> **Task to complete**
Quote verbatim the span of lines that begins the listing below and closes with the line containing "F, CX, HZ, H".
** Begin Given data **
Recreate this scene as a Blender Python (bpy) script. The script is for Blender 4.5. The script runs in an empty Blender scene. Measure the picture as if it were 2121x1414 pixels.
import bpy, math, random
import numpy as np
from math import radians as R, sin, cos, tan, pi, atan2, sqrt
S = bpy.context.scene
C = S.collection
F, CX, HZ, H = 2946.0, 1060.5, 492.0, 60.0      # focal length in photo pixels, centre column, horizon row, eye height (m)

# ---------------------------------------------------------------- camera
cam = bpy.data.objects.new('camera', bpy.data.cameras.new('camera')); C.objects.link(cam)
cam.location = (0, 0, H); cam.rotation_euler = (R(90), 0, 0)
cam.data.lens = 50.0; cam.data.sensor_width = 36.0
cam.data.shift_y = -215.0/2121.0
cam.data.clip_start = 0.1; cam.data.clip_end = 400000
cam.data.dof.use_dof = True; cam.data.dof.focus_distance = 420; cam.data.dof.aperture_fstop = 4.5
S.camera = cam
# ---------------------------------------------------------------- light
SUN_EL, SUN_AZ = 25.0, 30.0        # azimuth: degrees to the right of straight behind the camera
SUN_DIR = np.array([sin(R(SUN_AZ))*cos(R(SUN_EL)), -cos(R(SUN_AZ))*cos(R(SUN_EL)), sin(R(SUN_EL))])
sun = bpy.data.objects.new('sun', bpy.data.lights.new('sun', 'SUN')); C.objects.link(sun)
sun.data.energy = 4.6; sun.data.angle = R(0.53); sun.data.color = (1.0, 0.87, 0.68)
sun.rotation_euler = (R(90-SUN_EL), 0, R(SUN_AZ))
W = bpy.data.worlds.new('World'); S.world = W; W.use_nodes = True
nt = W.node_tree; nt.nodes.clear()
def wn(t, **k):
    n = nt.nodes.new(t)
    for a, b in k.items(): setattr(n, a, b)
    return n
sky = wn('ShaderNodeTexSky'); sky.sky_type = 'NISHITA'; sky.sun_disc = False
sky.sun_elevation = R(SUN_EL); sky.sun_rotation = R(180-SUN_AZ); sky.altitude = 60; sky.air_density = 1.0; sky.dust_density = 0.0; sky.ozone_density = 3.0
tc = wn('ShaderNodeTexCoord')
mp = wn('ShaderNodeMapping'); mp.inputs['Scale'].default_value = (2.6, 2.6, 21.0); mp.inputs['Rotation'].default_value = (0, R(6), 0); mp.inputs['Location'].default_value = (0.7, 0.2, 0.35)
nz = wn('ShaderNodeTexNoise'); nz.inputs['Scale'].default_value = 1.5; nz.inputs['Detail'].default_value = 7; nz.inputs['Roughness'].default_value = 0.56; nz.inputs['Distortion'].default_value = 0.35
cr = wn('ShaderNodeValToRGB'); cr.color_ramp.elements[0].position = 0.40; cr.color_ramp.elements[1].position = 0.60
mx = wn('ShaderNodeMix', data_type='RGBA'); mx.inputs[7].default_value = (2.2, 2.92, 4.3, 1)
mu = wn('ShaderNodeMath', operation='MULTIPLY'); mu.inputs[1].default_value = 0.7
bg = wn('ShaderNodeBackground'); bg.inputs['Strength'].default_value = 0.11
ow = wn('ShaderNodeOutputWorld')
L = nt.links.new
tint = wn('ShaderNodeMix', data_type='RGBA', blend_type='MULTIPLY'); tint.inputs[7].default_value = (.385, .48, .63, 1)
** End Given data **
> **Correct output**
Recreate this scene as a Blender Python (bpy) script. The script is for Blender 4.5. The script runs in an empty Blender scene. Measure the picture as if it were 2121x1414 pixels.
import bpy, math, random
import numpy as np
from math import radians as R, sin, cos, tan, pi, atan2, sqrt
S = bpy.context.scene
C = S.collection
F, CX, HZ, H = 2946.0, 1060.5, 492.0, 60.0      # focal length in photo pixels, centre column, horizon row, eye height (m)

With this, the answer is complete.